Il précisait: “Les tensions qu’ils produisent au niveau international sont l’illustration de leur indépendance et les fake news, qui jalonnent leur propagande, la marque de leur liberté de penser.” Le président américain réélu, dans sa version 2.0, veut évidemment rompre avec tout ce que l’administration Biden défendait. D’où sa position sur l’Ukraine. Mais les “accommodements” avec Poutine ne datent pas d’hier et ont été façonnés par ce que le dictateur russe sait de lui, aussi…
Une incohérence délibérée?
L’incohérence ou la “folie” de Trump serait-elle délibérée? C’est une façon de brouiller les pistes en permanence, afin de désorienter l’interlocuteur et de générer le chaos dans la négociation. Au sujet de l’Ukraine, les divisions sont réelles au sein meme de son administration entre le clan classique antirusse et les partisans de Poutine.

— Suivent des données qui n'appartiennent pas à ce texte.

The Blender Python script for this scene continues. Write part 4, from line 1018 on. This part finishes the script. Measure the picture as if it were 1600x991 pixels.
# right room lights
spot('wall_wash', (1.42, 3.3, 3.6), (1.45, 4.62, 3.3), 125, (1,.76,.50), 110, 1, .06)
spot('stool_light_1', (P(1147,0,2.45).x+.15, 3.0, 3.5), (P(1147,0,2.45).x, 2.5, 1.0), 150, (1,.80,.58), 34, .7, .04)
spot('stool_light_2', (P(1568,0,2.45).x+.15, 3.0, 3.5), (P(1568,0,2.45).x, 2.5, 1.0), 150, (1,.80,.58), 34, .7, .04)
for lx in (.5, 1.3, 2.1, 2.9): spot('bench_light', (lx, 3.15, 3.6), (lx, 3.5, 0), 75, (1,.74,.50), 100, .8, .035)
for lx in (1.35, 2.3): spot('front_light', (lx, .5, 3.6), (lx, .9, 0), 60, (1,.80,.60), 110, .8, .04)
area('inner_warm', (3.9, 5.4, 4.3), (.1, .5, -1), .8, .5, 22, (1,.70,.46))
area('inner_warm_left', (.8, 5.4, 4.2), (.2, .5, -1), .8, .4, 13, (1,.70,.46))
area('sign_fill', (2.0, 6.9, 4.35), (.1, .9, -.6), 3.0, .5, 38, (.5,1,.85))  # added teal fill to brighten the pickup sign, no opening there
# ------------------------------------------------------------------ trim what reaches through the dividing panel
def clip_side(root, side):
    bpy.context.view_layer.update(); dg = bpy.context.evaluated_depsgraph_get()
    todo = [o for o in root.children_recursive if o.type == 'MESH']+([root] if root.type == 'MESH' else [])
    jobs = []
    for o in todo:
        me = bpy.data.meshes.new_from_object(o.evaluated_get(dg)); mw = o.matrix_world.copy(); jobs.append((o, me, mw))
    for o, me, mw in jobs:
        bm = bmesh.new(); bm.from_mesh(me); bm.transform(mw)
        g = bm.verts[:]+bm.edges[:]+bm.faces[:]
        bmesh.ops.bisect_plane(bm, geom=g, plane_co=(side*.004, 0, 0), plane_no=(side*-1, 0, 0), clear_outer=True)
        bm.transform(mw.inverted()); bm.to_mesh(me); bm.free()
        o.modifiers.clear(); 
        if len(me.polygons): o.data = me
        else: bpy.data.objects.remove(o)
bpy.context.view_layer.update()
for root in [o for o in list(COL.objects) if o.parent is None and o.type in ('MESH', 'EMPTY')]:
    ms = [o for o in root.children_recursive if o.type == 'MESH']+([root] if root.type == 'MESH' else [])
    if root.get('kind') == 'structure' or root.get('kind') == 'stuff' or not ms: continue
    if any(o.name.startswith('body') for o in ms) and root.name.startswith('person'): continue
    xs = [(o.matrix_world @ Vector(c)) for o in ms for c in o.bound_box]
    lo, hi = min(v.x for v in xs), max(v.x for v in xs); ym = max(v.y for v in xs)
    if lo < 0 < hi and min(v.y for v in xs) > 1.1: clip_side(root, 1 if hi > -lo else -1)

“Cette incohérence peut être le reflet de véritables divisions internes entre ces deux courants, mais il ne faut pas exclure qu’elle soit aussi une stratégie délibérée, analysait dans Le Soir Simone Rodans-Benzaquen, directrice générale de l’American Jewish Committe européen. Trump fonctionne par rapport de force et imprévisibilité, ce qui lui permet de garder toutes les options ouvertes.”
Cette volonté de générer les tensions en permanence et de jouer les rapports de force est le propre de ces “ingénieurs du chaos”. N’oublions pas non plus qu’ils entendent jouer du pouvoir… à leur profit.
La quête de terres rares, de ressources naturelles, de développements immobiliers ou de tout ce qui peut servir son “America First” se trouve au coeur de la raison d’être du clan Trump. Il ne s’exprime pas autrement au sujet de l’Ukraine qu’il entend exploiter ou de la Russie où il entend investir.
Cette logique de clan et de profits risque, aussi, de générer un retour de bâton. Entre puissants et dictateurs, on deale, mais on se confronte, aussi. La théorie du chaos pourrait être effective, jusqu’au bout. Un analyste américain ironisait hier en affirmant qu’à force de se livrer à cette musculation permanente, Donald Trump pourrait un jour… se retrouver seul.